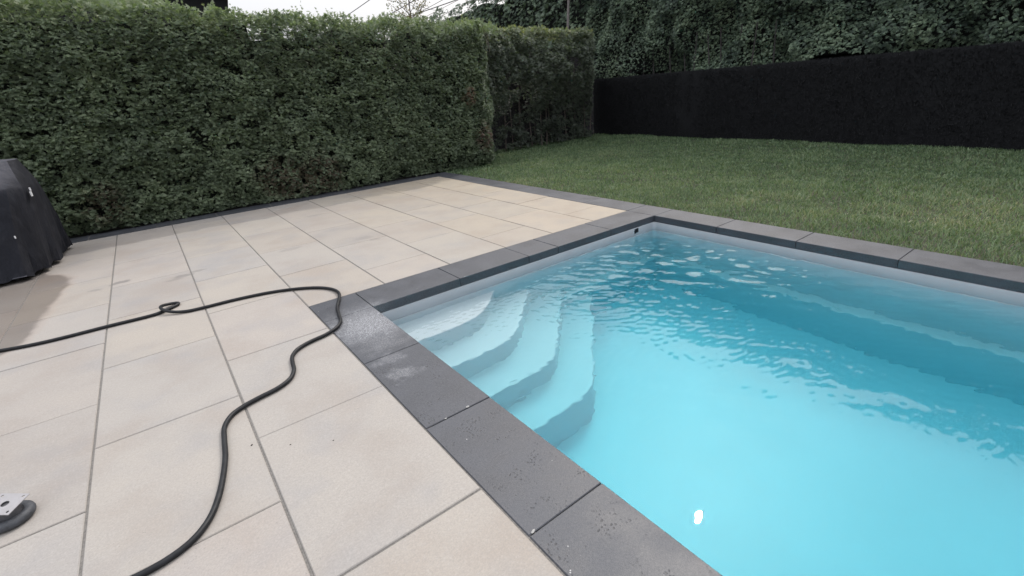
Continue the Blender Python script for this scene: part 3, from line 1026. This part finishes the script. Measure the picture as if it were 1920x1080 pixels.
A = tall_face(62000, -2.5, 11.5, 0.076)
B = tall_face(9000, 11.5, 24.0, 0.15)
n = 5000                             # looser crown above the picture
y = -2.5 + 20 * RNG.random(n); z = 4.7 + (tall_top(y) + 0.15 - 4.7) * RNG.random(n) ** 0.6
ok = z < tall_top(y) + 0.15
y, z = y[ok], z[ok]; n = len(y)
C_ = (np.stack([TF + 0.1 + 1.3 * RNG.random(n), y, z], 1), rand_dirs(n, (-.2, 0, .3), (.7, .6, .6)), rand_dirs(n, (-.5, 0, .8), (.5, .5, .4)), 0.22 + 0.14 * RNG.random(n), RNG.random(n) * .7)
into(sprays('foliage', *[cat([a, b, c]) for a, b, c in zip(A, B, C_)], M_TALL, None), tall)
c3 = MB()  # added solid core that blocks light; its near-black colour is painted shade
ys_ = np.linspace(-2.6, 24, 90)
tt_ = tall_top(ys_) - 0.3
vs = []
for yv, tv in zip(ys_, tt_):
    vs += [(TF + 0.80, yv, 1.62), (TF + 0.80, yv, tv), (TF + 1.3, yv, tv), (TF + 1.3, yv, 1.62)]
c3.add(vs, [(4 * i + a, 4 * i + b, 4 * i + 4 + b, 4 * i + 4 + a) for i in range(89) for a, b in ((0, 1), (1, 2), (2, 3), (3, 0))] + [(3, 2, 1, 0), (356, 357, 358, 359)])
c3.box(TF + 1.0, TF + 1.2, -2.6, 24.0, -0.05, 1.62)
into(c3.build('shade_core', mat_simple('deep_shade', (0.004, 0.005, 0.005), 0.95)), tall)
for y, lx, lz in ((11.85, 0.0, 4.2),):
    m = MB()
    m.tube([(TF - 0.22, y, -0.05), (TF - 0.20, y + .02, 1.6), (TF - 0.17, y, 3.2), (TF - 0.1, y - .03, 4.4)], [.05, .045, .04, .03], 8)
    into(m.build('trunk', mat_simple('pale_bark', (0.19, 0.17, 0.165), 0.9, 0.3, 30, 0.4)), tall)
for k in range(12):
    y = 5.6 + k * 0.40 + random.uniform(-.1, .1)
    m = MB()
    x0 = TF + random.uniform(-.05, .2)
    m.tube([(x0, y, 0.4), (x0 + random.uniform(-.05, .05), y + random.uniform(-.06, .06), 1.5), (x0 - .05, y + random.uniform(-.12, .12), 2.4)], [.022, .018, .010], 6)
    into(m.build('stem', M_BARKD), tall)

# ------------------------------------------------------------------ black privacy fence
M_FENCE = mat_simple('black_screen', (0.0010, 0.0016, 0.0034), 0.9, 0.2, 60)
M_BRIS = mat_simple('black_bristle', (0.0011, 0.0018, 0.0036), 0.7, 0.2, 30)
fx = lambda y: np.interp(y, [-2.5, 1.2, 2.7, 4.6, 7.2, 10.6], [10.62, 10.72, 10.86, 10.95, 11.14, 11.12])
FT = 1.525
fence = tag(empty('privacy_fence', (10.9, 4.0, 0)), 'long matt black brushy privacy fence between the lawn and tall hedge', 'fence')
fys = [-2.5, -0.6, 1.25, 3.1, 4.95, 6.8, 8.65, 10.55]
for a, b in zip(fys[:-1], fys[1:]):
    m = MB()
    xa, xb = float(fx(a + .0004)), float(fx(b - .0004))
    m.add([(xa, a + .0004, -.06), (xb, b - .0004, -.06), (xb + .03, b - .0004, -.06), (xa + .03, a + .0004, -.06),
           (xa, a + .0004, FT), (xb, b - .0004, FT), (xb + .03, b - .0004, FT), (xa + .03, a + .0004, FT)],
          [(0, 1, 2, 3), (7, 6, 5, 4), (4, 5, 1, 0), (5, 6, 2, 1), (6, 7, 3, 2), (7, 4, 0, 3)])
    into(m.build('screen_panel', M_FENCE), fence)
for y in fys:
    m = MB(); m.tube([(float(fx(y)) + .07, y, -.08), (float(fx(y)) + .07, y, FT - .02)], .03, 8)
    into(m.build('post', M_BLACK), fence)
n = 60000                           # plastic needles that clothe the mesh
y = -2.4 + 12.9 * RNG.random(n); z = -0.02 + (FT + 0.0) * RNG.random(n) ** 0.95
x = fx(y) - 0.004 - 0.02 * vnoise(np.stack([0 * y, y * 6, z * 3], 1), 61)
b = np.stack([x, y, z], 1)
dr = np.stack([-0.35 - 0.5 * RNG.random(n), RNG.normal(size=n) * 0.35, RNG.normal(size=n) * 0.55 + 0.25], 1)
dr /= np.linalg.norm(dr, axis=1, keepdims=True)
L = 0.02 + 0.035 * RNG.random(n)
sd = np.cross(dr, [0, 0, 1.0]); sd /= np.linalg.norm(sd, axis=1, keepdims=True)
wv = 0.003 + 0.003 * RNG.random(n)
V = np.stack([b - sd * wv[:, None], b + sd * wv[:, None], b + dr * L[:, None]], 1).reshape(-1, 3)
o = into(np_obj('bristles', V, np.arange(n * 3).reshape(-1, 3), M_BRIS), fence); o['kind'] = 'stuff'
n = 2600
y = -2.4 + 12.9 * RNG.random(n); b = np.stack([fx(y) + 0.015 + 0.02 * (RNG.random(n) - .5), y, np.full(n, FT - .01)], 1)
tp = b + np.stack([RNG.normal(size=n) * .012, RNG.normal(size=n) * .016, 0.015 + 0.03 * RNG.random(n)], 1)
V = np.stack([b - [0, .005, 0], b + [0, .005, 0], tp], 1).reshape(-1, 3)
o = into(np_obj('fringe', V, np.arange(n * 3).reshape(-1, 3), M_BRIS), fence); o['kind'] = 'stuff'

# ------------------------------------------------------------------ things behind the hedge
house = tag(empty('house', (0.6, 18.5, 0)), 'dark house whose wall and eave just show over the hedge', 'house')
M_WALL = mat_simple('dark_siding', (0.012, 0.012, 0.017), 0.7, 0.2, 6)
M_ROOF = mat_simple('roof_shingle', (0.03, 0.028, 0.035), 0.85, 0.3, 12, 0.3)
m = MB(); m.box(-4.5, 2.93, 16.0, 21.0, -0.08, 4.75); into(m.build('wall', M_WALL), house)
m = MB()
m.add([(-5.1, 15.4, 4.52), (3.85, 15.4, 4.52), (3.85, 18.5, 6.5), (-5.1, 18.5, 6.5), (3.85, 21.6, 4.52), (-5.1, 21.6, 4.52),
       (-5.1, 15.4, 4.36), (3.85, 15.4, 4.36), (3.85, 18.5, 6.34), (-5.1, 18.5, 6.34), (3.85, 21.6, 4.36), (-5.1, 21.6, 4.36)],
      [(0, 1, 2, 3), (3, 2, 4, 5), (7, 6, 9, 8), (8, 9, 11, 10), (0, 6, 7, 1), (1, 7, 8, 2), (2, 8, 10, 4), (4, 10, 11, 5), (5, 11, 9, 3), (3, 9, 6, 0)])
into(m.build('roof', M_ROOF), house)
m = MB(); m.tube([(-5.1, 15.33, 4.40), (3.88, 15.33, 4.40)], .06, 8); into(m.build('gutter', M_BLACK), house)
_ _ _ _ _
In the listing above, find the lines holding the word "picture" and copy them.

Result:
Continue the Blender Python script for this scene: part 3, from line 1026. This part finishes the script. Measure the picture as if it were 1920x1080 pixels.
n = 5000                             # looser crown above the picture